Stored data

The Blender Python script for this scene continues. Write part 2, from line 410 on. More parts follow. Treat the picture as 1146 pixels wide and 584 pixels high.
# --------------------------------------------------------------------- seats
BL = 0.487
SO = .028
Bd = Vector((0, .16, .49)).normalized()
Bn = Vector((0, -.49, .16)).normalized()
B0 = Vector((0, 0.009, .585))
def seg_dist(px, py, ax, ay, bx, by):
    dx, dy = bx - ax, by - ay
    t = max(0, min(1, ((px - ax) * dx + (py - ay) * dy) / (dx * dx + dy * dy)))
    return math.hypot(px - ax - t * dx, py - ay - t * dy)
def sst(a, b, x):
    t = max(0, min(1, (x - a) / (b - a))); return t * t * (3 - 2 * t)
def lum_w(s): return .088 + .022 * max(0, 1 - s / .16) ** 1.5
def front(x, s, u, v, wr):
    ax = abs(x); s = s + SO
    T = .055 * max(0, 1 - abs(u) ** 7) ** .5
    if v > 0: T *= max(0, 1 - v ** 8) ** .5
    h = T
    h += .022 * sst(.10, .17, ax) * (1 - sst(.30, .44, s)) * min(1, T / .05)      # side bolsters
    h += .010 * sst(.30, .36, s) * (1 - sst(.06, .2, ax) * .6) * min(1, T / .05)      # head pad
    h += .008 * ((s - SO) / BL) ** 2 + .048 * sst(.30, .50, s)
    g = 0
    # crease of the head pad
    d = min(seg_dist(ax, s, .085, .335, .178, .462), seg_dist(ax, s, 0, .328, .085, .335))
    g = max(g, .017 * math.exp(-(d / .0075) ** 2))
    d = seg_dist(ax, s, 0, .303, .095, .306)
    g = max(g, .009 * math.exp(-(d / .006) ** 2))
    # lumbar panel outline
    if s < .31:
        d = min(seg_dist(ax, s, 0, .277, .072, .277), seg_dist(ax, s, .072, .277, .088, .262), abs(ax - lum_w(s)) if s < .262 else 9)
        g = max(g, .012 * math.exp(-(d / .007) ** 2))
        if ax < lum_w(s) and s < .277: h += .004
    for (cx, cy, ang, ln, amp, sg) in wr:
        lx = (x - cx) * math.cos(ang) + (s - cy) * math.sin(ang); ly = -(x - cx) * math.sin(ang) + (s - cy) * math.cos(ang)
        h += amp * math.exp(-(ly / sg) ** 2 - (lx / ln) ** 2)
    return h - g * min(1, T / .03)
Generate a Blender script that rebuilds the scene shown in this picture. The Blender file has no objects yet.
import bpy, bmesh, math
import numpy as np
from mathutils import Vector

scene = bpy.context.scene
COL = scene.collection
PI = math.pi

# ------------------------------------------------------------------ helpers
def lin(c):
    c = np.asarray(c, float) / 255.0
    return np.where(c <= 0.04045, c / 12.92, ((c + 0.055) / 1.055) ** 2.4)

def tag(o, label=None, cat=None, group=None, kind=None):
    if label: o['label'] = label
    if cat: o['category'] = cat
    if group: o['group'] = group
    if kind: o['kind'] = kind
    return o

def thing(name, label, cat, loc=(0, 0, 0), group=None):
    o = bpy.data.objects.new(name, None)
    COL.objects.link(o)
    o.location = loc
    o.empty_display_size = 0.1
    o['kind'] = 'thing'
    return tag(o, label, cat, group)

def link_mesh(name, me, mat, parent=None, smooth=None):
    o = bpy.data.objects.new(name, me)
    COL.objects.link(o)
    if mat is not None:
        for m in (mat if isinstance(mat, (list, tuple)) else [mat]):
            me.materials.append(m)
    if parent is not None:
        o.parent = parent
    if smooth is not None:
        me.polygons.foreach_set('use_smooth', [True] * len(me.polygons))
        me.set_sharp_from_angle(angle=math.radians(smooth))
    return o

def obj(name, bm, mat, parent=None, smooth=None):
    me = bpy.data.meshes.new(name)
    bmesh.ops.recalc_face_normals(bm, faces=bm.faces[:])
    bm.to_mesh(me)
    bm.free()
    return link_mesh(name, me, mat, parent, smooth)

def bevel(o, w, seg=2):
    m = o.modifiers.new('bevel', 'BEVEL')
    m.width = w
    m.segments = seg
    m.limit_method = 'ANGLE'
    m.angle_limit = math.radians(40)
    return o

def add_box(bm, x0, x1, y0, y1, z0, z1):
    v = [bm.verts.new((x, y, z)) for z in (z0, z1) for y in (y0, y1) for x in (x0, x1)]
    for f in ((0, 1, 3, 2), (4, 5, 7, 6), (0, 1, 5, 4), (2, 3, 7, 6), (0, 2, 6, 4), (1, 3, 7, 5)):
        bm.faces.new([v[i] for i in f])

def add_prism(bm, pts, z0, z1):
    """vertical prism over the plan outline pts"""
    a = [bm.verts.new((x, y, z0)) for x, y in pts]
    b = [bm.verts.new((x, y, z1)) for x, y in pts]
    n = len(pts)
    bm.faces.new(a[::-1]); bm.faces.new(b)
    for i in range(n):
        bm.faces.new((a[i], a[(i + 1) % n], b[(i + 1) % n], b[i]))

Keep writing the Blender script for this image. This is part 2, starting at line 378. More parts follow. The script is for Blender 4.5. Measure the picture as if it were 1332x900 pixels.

- Requirements
From the records above, retype only the lines starting at the line that contains "Generate a Blender" and ending at the line that contains "PI = math.pi", both included.

- Solution for this problem
Generate a Blender script that rebuilds the scene shown in this picture. The Blender file has no objects yet.
import bpy, bmesh, math
import numpy as np
from mathutils import Vector

scene = bpy.context.scene
COL = scene.collection
PI = math.pi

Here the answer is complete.